§ DATA EXCERPT
····················

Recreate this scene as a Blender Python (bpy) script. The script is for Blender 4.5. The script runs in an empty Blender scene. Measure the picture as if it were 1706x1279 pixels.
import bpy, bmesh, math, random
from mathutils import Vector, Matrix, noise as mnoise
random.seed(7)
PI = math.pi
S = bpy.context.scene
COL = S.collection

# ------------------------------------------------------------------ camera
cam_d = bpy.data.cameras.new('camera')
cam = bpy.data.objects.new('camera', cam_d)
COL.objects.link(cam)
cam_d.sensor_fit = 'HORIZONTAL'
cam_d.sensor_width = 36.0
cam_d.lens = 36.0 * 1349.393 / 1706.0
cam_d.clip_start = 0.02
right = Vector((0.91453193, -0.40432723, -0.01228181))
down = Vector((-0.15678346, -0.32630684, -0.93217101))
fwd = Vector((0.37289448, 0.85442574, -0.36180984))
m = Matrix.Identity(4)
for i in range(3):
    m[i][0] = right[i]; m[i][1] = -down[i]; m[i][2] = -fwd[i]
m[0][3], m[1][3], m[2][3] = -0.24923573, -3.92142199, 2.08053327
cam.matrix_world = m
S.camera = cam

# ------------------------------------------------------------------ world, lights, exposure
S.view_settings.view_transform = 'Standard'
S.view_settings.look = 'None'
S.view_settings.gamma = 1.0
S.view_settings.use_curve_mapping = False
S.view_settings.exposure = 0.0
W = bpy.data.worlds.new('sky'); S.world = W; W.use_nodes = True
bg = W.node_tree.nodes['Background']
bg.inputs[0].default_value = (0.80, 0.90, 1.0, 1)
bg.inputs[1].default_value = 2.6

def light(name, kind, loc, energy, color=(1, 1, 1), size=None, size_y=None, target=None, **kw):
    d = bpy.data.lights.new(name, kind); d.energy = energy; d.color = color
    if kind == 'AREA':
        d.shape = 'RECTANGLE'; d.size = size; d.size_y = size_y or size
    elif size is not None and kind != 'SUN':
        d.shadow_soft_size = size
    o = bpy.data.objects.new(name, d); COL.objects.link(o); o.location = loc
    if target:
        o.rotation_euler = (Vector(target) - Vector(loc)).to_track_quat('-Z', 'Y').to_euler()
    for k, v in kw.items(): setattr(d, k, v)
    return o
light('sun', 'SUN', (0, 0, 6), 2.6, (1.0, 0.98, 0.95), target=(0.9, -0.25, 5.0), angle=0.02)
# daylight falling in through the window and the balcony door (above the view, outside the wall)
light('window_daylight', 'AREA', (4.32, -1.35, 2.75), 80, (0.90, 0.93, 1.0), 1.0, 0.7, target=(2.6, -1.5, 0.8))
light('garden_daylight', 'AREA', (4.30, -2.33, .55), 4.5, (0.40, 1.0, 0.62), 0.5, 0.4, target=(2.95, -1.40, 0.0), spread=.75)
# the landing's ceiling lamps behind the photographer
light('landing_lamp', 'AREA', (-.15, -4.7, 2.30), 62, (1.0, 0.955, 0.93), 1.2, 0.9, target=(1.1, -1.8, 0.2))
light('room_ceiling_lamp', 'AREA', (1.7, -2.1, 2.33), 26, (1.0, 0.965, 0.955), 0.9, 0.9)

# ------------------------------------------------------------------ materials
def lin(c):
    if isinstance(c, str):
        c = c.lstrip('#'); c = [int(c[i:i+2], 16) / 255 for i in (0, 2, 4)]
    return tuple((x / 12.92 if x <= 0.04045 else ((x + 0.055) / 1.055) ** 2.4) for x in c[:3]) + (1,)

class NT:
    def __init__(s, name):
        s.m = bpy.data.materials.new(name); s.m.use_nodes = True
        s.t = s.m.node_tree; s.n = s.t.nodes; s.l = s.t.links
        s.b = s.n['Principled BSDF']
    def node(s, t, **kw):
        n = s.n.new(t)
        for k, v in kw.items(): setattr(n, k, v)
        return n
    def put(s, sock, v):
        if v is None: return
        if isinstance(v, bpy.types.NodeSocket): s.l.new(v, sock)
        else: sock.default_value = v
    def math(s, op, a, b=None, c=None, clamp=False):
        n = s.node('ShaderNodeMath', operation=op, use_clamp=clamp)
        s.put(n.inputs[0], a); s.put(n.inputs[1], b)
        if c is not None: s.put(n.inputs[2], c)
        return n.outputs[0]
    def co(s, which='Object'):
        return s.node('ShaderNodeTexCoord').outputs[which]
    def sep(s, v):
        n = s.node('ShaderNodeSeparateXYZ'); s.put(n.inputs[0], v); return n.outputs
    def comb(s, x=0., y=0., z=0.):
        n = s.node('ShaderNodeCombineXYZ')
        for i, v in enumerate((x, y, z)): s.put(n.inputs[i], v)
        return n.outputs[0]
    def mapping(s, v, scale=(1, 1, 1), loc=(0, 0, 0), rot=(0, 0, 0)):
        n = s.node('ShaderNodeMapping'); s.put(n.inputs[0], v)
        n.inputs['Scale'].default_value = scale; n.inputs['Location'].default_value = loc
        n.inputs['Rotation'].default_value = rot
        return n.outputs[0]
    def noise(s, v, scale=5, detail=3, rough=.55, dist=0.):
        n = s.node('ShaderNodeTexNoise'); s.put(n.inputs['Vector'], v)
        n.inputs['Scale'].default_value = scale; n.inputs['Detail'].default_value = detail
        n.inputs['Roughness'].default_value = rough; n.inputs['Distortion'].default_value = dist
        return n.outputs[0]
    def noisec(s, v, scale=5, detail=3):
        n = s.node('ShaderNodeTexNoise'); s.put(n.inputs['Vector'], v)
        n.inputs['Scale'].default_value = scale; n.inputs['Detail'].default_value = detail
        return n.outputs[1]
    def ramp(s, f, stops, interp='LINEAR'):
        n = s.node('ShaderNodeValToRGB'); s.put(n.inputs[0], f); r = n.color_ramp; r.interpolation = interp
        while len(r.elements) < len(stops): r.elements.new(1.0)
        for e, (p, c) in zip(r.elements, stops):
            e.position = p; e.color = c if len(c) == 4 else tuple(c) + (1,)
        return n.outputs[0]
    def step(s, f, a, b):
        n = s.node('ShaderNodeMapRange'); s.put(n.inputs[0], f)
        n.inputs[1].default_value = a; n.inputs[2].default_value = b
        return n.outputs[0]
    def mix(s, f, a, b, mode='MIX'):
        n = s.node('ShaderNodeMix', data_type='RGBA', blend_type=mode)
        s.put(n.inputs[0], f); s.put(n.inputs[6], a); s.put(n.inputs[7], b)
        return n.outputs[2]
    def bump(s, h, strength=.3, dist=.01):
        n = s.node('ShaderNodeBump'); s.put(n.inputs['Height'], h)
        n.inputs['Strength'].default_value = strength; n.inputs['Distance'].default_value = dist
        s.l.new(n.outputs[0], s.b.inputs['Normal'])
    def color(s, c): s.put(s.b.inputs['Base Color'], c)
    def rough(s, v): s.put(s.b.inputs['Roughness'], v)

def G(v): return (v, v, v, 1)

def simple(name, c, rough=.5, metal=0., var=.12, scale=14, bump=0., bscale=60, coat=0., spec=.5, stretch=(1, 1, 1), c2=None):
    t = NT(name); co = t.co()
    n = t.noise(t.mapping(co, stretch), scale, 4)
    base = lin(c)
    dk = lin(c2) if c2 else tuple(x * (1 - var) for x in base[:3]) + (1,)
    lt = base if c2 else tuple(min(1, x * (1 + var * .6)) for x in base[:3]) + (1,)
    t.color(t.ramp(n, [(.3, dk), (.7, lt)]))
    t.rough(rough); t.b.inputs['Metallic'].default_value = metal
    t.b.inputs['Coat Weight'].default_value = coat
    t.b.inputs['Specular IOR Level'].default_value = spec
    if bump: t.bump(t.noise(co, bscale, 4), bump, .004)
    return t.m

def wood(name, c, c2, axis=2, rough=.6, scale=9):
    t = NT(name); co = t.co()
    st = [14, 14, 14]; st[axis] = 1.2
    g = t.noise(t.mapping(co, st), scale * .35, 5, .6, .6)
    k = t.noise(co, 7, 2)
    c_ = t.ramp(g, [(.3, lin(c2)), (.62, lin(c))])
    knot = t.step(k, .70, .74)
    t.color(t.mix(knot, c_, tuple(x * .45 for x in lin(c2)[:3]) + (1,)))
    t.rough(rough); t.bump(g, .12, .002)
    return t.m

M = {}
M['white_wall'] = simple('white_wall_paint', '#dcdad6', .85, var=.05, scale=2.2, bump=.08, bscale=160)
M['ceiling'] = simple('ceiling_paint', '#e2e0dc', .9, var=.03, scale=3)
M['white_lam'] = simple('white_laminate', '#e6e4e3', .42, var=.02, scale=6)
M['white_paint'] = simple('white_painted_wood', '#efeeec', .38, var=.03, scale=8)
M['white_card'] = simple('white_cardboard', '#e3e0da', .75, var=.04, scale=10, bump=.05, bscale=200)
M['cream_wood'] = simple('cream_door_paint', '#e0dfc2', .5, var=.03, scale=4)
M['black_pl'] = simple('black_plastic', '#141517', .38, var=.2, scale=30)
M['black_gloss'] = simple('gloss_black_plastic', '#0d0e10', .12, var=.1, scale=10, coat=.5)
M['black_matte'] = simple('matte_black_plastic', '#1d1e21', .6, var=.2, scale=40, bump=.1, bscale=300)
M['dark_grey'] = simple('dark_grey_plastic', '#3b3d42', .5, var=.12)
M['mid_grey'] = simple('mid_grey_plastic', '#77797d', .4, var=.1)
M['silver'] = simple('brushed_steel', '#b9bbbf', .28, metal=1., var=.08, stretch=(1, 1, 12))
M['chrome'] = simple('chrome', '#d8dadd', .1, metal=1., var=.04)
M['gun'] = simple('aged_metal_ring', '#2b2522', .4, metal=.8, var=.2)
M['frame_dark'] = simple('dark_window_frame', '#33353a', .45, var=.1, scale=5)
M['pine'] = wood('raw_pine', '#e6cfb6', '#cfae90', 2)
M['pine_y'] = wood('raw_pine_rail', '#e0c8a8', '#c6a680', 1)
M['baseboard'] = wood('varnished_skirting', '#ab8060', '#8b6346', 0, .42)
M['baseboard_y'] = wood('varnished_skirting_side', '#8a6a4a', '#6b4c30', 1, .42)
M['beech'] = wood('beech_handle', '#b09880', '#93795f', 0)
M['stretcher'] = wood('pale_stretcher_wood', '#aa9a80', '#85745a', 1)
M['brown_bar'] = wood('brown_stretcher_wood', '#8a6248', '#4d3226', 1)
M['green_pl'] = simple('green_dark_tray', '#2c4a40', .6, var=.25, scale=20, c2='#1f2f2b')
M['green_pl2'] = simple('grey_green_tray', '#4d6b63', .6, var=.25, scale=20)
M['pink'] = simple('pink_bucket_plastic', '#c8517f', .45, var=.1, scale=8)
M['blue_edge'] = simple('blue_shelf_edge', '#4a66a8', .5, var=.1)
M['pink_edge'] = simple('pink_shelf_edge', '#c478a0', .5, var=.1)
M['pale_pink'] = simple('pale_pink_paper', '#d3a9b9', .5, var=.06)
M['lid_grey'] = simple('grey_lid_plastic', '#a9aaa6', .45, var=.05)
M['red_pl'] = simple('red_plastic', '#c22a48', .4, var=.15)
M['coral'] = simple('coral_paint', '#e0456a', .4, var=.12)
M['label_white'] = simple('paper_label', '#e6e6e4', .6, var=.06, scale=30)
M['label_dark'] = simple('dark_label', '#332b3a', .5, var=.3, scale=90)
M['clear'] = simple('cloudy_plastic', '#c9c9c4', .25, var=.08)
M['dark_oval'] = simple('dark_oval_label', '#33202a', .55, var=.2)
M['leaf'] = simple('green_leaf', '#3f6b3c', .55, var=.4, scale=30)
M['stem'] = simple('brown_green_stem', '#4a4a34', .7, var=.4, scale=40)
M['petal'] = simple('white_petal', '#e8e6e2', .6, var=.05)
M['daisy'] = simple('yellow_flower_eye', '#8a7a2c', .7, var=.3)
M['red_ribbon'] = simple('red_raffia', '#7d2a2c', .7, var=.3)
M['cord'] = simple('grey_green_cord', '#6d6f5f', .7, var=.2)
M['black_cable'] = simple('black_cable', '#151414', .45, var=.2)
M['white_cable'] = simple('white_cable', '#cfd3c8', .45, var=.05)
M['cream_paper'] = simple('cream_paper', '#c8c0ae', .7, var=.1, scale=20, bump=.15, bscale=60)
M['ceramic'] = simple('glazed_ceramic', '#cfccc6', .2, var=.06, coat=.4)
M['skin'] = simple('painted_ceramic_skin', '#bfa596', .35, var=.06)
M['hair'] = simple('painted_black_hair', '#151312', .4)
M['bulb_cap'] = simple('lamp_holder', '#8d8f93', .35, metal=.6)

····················

§ STATED PROBLEM
Repeat the material word for word from its opening line up to and including the line containing "S.camera = cam".

§ SOLUTION FOR THIS PROBLEM
Recreate this scene as a Blender Python (bpy) script. The script is for Blender 4.5. The script runs in an empty Blender scene. Measure the picture as if it were 1706x1279 pixels.
import bpy, bmesh, math, random
from mathutils import Vector, Matrix, noise as mnoise
random.seed(7)
PI = math.pi
S = bpy.context.scene
COL = S.collection

# ------------------------------------------------------------------ camera
cam_d = bpy.data.cameras.new('camera')
cam = bpy.data.objects.new('camera', cam_d)
COL.objects.link(cam)
cam_d.sensor_fit = 'HORIZONTAL'
cam_d.sensor_width = 36.0
cam_d.lens = 36.0 * 1349.393 / 1706.0
cam_d.clip_start = 0.02
right = Vector((0.91453193, -0.40432723, -0.01228181))
down = Vector((-0.15678346, -0.32630684, -0.93217101))
fwd = Vector((0.37289448, 0.85442574, -0.36180984))
m = Matrix.Identity(4)
for i in range(3):
    m[i][0] = right[i]; m[i][1] = -down[i]; m[i][2] = -fwd[i]
m[0][3], m[1][3], m[2][3] = -0.24923573, -3.92142199, 2.08053327
cam.matrix_world = m
S.camera = cam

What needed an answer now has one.